The federal government recently renovated 22 schools, including this one, under the prime minister’s education reform programme. The programme has cost millions of rupees, but these students do not seem to have benefited.

Last year Maryam Nawaz, the prime minister’s daughter, made a ‘surprise’ visit to this very school, and according to the teachers, promised that new classrooms would be built. An official from the Federal Directorate of Education (FDE) expressed surprise over the government’s move.

“The immediate need of students at government schools is classrooms, but the government after spending millions of rupees renovated 22 schools and are now going to repeat the same model [facelift] in another 200 schools, but no one is thinking about constructing new classrooms,” he said.

He said the FDE recently finalised the PC-1 of 200 schools, which does not cover the construction of classrooms.

The official said that after renovating the first 200 schools, the remaining 200 would be renovated under another project, and then “our bosses say they will think about the construction of classrooms”.

Another FDE official said the higher-ups at the directorate and the Capital Administration and Development Division (CADD) were responsible for convincing the government to reprioritise.

“The government gives funding, so it was the duty of our officers to guide the federal government on where the money should be utilised,” he said.

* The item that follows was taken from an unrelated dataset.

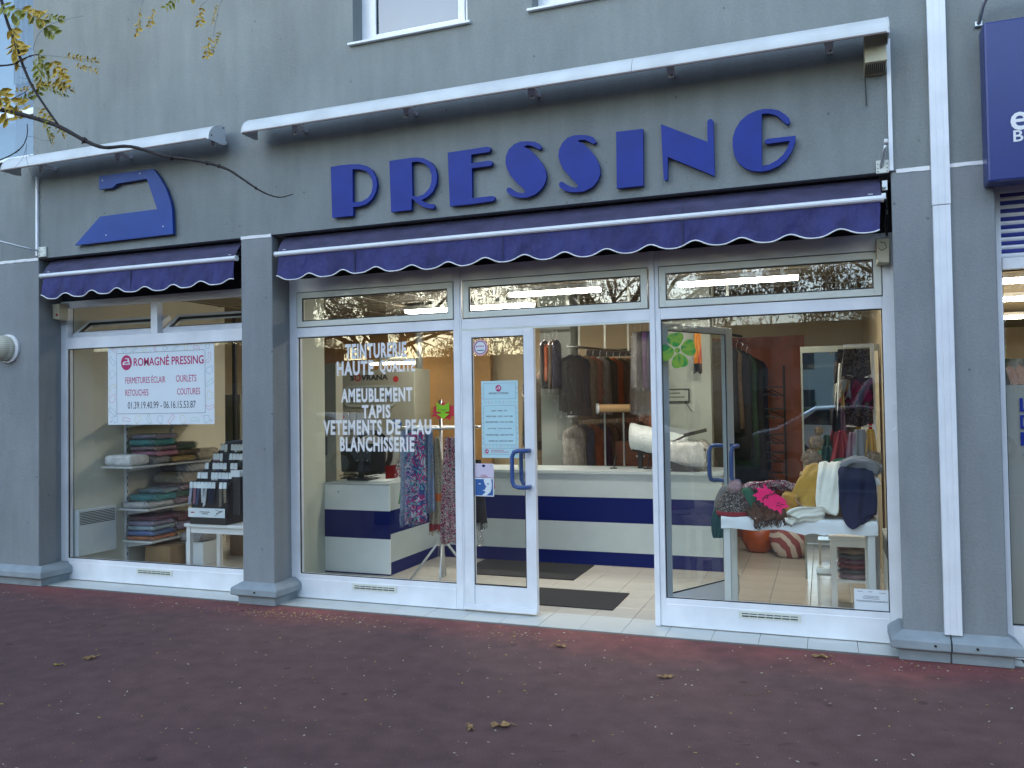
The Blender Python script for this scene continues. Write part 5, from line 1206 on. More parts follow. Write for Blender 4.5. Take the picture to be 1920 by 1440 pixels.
for r in range(5):
    y = .575+.065*r; z = .905+.083*r; xa = -4.345+.035*r; xb = -3.925+.008*r; n = 10-r//2
    MB().box(xa-.005, xb+.005, y+.01, y+.022, z-.010, z-.002).build('rail', 'black_metal', Z)
    MB().box(xa, xb, y+.022, y+.06, z-.10, z-.07).build('step', 'black_plastic', Z)
    for k in range(n):
        if rnd.random() < .08: continue
        x = xa+(xb-xa)*(k+.1)/n; w_ = (xb-xa)/n*.86
        c_ = MB(); c_.loft([[(x, y+rnd.uniform(-.006, .004), z-.060), (x+w_, y+rnd.uniform(-.004, .008), z-.060), (x+w_, y+.008, z-.003), (x, y+.006, z-.003)], [(x, y+.0085, z-.060), (x+w_, y+.0085, z-.060), (x+w_, y+.0095, z-.003), (x, y+.0095, z-.003)]])
        card = c_.build('card', 'paper', Z)
        MB().tube([(x+w_/2, y+.012, z), (x+w_/2, y-.012, z+.004), (x+w_/2, y-.014, z-.010)], .0018, 4).build('hook', 'black_metal', card)
        if r == 0:
            col = ZC[k % len(ZC)]; nm = mcol(col); ln = rnd.uniform(.11, .17); b_ = rnd.uniform(-.02, .015)
            for s_ in (0, 1):
                MB().tube([(x+w_*(.3+.4*s_), y+.004, z-.058), (x+w_*(.3+.4*s_)+b_*.4, y, z-.058-ln*.5), (x+w_*(.3+.4*s_)+b_, y-.003, z-.058-ln*(1-.06*s_))], .0055, 6).build('zip', nm, Z)
        elif rnd.random() < .5: MB().box(x+.002, x+w_-.002, y+.003, y+.007, z-.075, z-.060).build('zip', mcol(ZC[rnd.randint(0, 10)]), Z)
for x, y in ((-3.86, .62), (-3.80, .66), (-3.83, .78)):
    MB().box(x-.05, x+.05, y, y+.01, .95, 1.01).build('card', 'paper', Z)
    MB().box(x-.04, x+.045, y+.012, y+.02, .60, .95).build('zip', 'black_plastic', Z)
# --- counters
CT = thing('service_counter', (-1.0, 2.6, 0), 'white service counter with dark blue bands, facing the door', 'counter')
def band(mb_args, nm, m): return MB().box(*mb_args).build(nm, m, CT)
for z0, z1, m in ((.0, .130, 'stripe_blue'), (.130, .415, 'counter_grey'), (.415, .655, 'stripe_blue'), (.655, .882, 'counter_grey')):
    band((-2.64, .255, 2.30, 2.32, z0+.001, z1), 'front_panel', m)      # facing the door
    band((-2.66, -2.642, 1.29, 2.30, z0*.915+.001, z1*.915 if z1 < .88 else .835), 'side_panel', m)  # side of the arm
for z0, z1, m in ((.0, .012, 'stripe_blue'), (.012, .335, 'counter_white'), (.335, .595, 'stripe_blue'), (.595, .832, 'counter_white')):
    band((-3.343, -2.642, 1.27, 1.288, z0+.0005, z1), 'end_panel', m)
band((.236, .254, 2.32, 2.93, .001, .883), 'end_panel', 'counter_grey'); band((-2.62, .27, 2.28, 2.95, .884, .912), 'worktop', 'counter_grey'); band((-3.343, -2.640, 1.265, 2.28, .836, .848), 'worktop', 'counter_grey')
MB().tube([(-3.19, 1.272, .765), (-3.19, 1.264, .765)], .005, 8).build('screw', 'black_plastic', CT)
# monitor
t = thing('monitor', (-3.10, 1.62, .848), 'black computer monitor seen from behind, on the counter arm', 'monitor')
m_ = MB(); m_.loft([[(-3.365, 1.60, .925), (-2.885, 1.60, .925), (-2.885, 1.645, .925), (-3.365, 1.645, .925)], [(-3.375, 1.60, 1.205), (-2.875, 1.60, 1.205), (-2.875, 1.645, 1.205), (-3.375, 1.645, 1.205)]]); m_.build('screen_back', 'black_plastic', t, bevel=.008)
MB().box(-3.35, -2.90, 1.592, 1.60, 1.13, 1.145).build('vent_strip', 'gasket', t)
for dx in (-.055, .055):
    for dz in (-.04, .04): MB().tube([(-3.12+dx, 1.598, 1.08+dz), (-3.12+dx, 1.594, 1.08+dz)], .006, 6).build('mount_screw', 'alu', t)
MB().box(-3.15, -3.10, 1.57, 1.60, .855, 1.06).build('stand', 'black_metal', t, bevel=.004)
MB().box(-3.24, -3.00, 1.50, 1.70, .850, .862).build('foot', 'black_plastic', t, bevel=.003)
t = thing('cable_tangle', (-3.15, 1.5, .85), 'tangle of black computer cables on the counter arm', 'cables')
rnd = random.Random(12)
for k in range(7):
    P = [(-3.30+rnd.uniform(-.02, .4)*1, 1.42+rnd.uniform(0, .25), .856+rnd.uniform(0, .05)) for _ in range(5)]
    P.sort(); MB().tube([Vector(P[0])]+[Vector(p) for p in P[1:]], .0035, 5).build('lead', 'black_plastic', t, smooth=True)
box(-2.96, -2.80, 1.40, 1.60, .848, .862)
one(folded(MB(), -2.95, -2.76, 1.40, 1.62, .849, .014, rnd, .001), 'paper_pile', 'paper', 'low pile of papers beside the monitor', 'papers', (-2.85, 1.5, .849))
t = thing('card_stand', (-2.72, 1.75, .85), 'small red and white patterned card leaning behind the scarves', 'card')
MB().obox((-2.74, 1.74, .96), (.16, .005, .2), (R(-14), R(8), 0)).build('card', 'card_pat', t) if mat_pattern('card_pat', [(.65, .67, .66), (.45, .03, .05), (.65, .67, .66), (.1, .1, .1)], 22, 'noise', .5, 1.5) else None
MB().obox((-2.88, 1.74, .92), (.12, .01, .13), (R(-14), R(-6), 0)).build('red_card', 'red_dot', t)

# --- scarf carousel and scarves in the middle window
K = thing('display_stand', (-2.05, 1.15, 0), 'chrome carousel stand on splayed legs behind the middle window', 'stand')
MB().tube([(-2.05, 1.15, .05), (-2.05, 1.15, 1.62)], .016, 12).build('pole', 'steel', K, smooth=True)
MB().tube([(-2.05, 1.15, .05), (-2.05, 1.15, .75)], .022, 12).build('sleeve', 'alu', K, smooth=True)
for a in (-70, 20, 110, 200):
    mb = MB(); c_, s_ = math.cos(R(a)), math.sin(R(a)); mb.tube([(-2.05+.02*c_, 1.15+.02*s_, .33), (-2.05+.05*c_, 1.15+.05*s_, .335), (-2.05+.30*c_, 1.15+.30*s_, .01)], .011, 8); mb.build('leg', 'alu', K, smooth=True)
ring = [(-2.05+.36*math.cos(R(q)), 1.15+.36*math.sin(R(q)), 1.375) for q in range(0, 361, 15)]
MB().tube(ring, .010, 8).build('ring', 'steel', K, smooth=True)
for a in (0, 60, 120): MB().tube([(-2.05+.36*math.cos(R(a)), 1.15+.36*math.sin(R(a)), 1.375), (-2.05-.36*math.cos(R(a)), 1.15-.36*math.sin(R(a)), 1.375)], .006, 6).build('spoke', 'steel', K, smooth=True)
def hang(x, y, z1, z0, wt, wb, m, label, cat='scarf', group=None, folds=4, fd=.02, rot=0., fringe=0, sd=1, lean=0., name=None, thick=.010, extra=None, side=0.):
    """cloth hanging from one point or bar, in vertical folds"""
    rnd = random.Random(sd); ph = rnd.uniform(0, 6); n = 28; rings = []; c_, s_ = math.cos(rot), math.sin(rot); H = 16
    for k in range(H+1):
        u = k/H; w_ = wt+(wb-wt)*(u**.7); z = z1+(z0-z1)*u; front = []; back = []
        for j in range(n+1):
            v = j/n-.5; a_ = v*w_; b_ = fd*(.5+.5*u)*math.sin(v*folds*2*math.pi+ph+u*1.2)+fd*.35*math.sin(v*folds*5+u*4+ph*2)
            zz = z+(.014*math.sin(v*9+ph)*u if k == H else 0)+side*v*u
            X = x+lean*u+a_*c_-b_*s_; Yy = y+a_*s_+b_*c_; front.append((X+thick/2*s_, Yy-thick/2*c_, zz)); back.append((X-thick/2*s_, Yy+thick/2*c_, zz))
        rings.append(front+back[::-1])
    mb = MB().loft(rings)
    if not fringe and not extra:
        return one(mb, name or 'scarf', m, label, cat, (x, y, z0), group, smooth=True)
    t = thing(name or 'scarf', (x, y, z0), label, cat, group); mb.build('cloth', m, t, smooth=True)
    if fringe:
        f_ = MB(); last = rings[-1][:n+1]
        for j in range(0, n+1):
            p = Vector(last[j])
            for q in range(2): f_.tube([p+Vector((rnd.uniform(-.004, .004), 0, .004)), p+Vector((rnd.uniform(-.01, .01), rnd.uniform(-.006, .006), -fringe*rnd.uniform(.6, 1.1)))], .0016, 4)
        f_.build('fringe', m, t)
    if extra:
        for (u0, u1, mm) in extra:
            rr = []
            for k in range(5):
                u = u0+(u1-u0)*k/4; i = u*H; a = int(min(H-1, i)); fr_ = i-a; rr.append([tuple(Vector(rings[a][j]).lerp(Vector(rings[a+1][j]), fr_)+Vector((0, -.004, 0))) for j in range(n+1)])
            MB().loft(rr, cap=False, close=False).build('border_band', mm, t, smooth=True)
    return t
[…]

Model Colleges director Dr Tariq Masood, who is the coordinator of the education reforms programme, could not be reached for comment regarding the situation at the Kot Hatyal school.

However, Dr Masood recently told Dawn that the government would move towards constructing new classrooms after all the schools had been renovated. According to an FDE survey conducted last year, there are 1,191 classrooms required by educational institutions. The total number of required classrooms is 6,121, while FDE institutions only possess 4,930.